История Венецианской республики (Норвич) - страница 328

Но война была не окончена. Флот Барбароссы был все еще боеспособным, а другие средиземноморские порты и острова, которые оставались в руках венецианцев, не были столь удобны для обороны, как Корфу. Многие из них, хотя теоретически находились под защитой республики, фактически управлялись венецианскими семействами, у которых не было возможности отразить сколько-нибудь продолжительное нападение. Один за другим они сдавались: Навплия и Мальвазия на восточном побережье Пелопоннеса, затем острова Скирос, Патмос, Эгина, Иос, Парос, Астипалайя — все они находились значительно ближе к Турции, чем к Венеции, чей флот к тому времени был почти полностью заблокирован множеством турецких кораблей в узких проливах Адриатики.

Победа при Корфу уже ничего не значила; теперь каждая неделя приносила известия о новых поражениях, новых потерях. Сулейман снова перешел в наступление; и европейские державы, несмотря на все их планы и обещания, оказались неспособны создавать союзы, которые существовали бы не только на бумаге или не были бы заражены взаимными подозрениями и мелкими ссорами, еще не успев воплотиться в жизнь. Летом 1538 года одна такая попытка, предпринятая Венецией, папой и императором со всем пылом начинающегося крестового похода и таким неистовым оптимизмом, что участники, как ни удивительно, строили далеко идущие планы разделить Османскую империю между собой, закончилась не так, как они воображали — взятием Константинополя, но печальным разгромом при Превезе, турецкой крепости на побережье Эпира, где 1569 лет назад произошла битва при Акции. Именно там Андреа Дориа, неохотно поддавшийся уговорам вернуться на арену военных действий, медлил и уклонялся, всячески препятствуя своему венецианскому коллеге на каждом шагу, пока битва не была проиграна. Так как он не был ни трусом, ни глупцом, единственно возможными объяснениями его поведения можно считать вероломство или преднамеренный злой умысел. Как бы ни было на самом деле, он был косвенно виновен в гибели семи венецианских галер. Турки же, напротив, вовсе не понесли потерь.
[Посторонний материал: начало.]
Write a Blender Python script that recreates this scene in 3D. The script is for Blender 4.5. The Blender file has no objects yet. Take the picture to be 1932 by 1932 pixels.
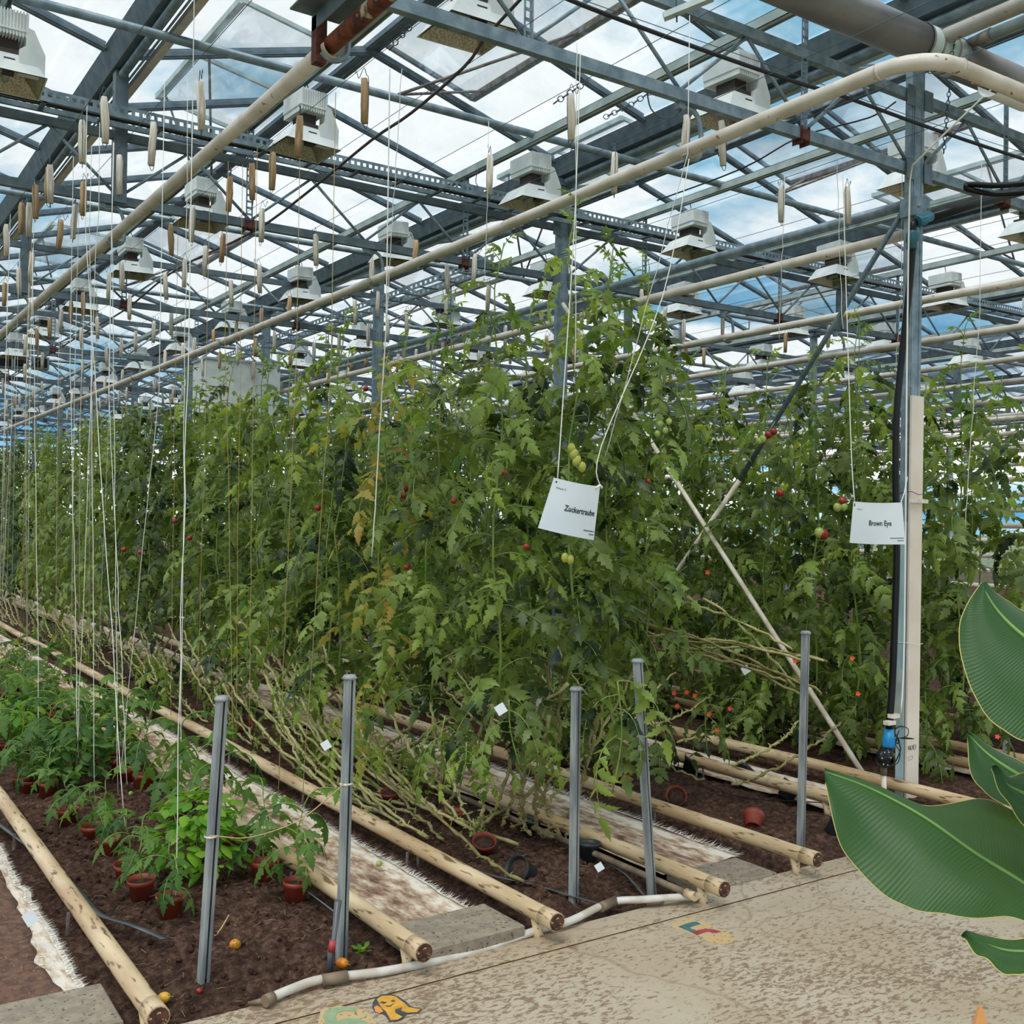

Удача почти совсем отвернулась от Венеции, когда поздней ночью 28 декабря 1538 года дож Андреа Гритти умер в возрасте восьмидесяти четырех лет — говорили, что от неумеренного потребления жареных угрей в сочельник. Он всегда был сластолюбцем; еще перед его выборами сенатор Альвизе Приули слышал ропот: «Мы не можем сделать дожем человека, у которого три бастарда в Турции». И если записи современников заслуживают доверия, впоследствии он должен был произвести на свет по меньшей мере еще двоих, одного от монахини по имени Челестина. Возможно, это была единственная причина, почему он никогда не пользовался настоящей любовью подданных. Хотя они были многим ему обязаны — как за его юношеский героизм на полях сражений, так и за более поздние дипломатические успехи, которые принесли венецианцам многие годы мира. Даже на закате своей жизни, в 1537 году, он три дня выступал в сенате против вступления в войну с султаном, но его предложение отклонили перевесом в один голос. Незадолго до этого Гритти добивался официального разрешения отказаться от должности и спокойно удалиться на пенсию в великолепный палаццо, который он построил на площади Сан-Франческо делла Винья.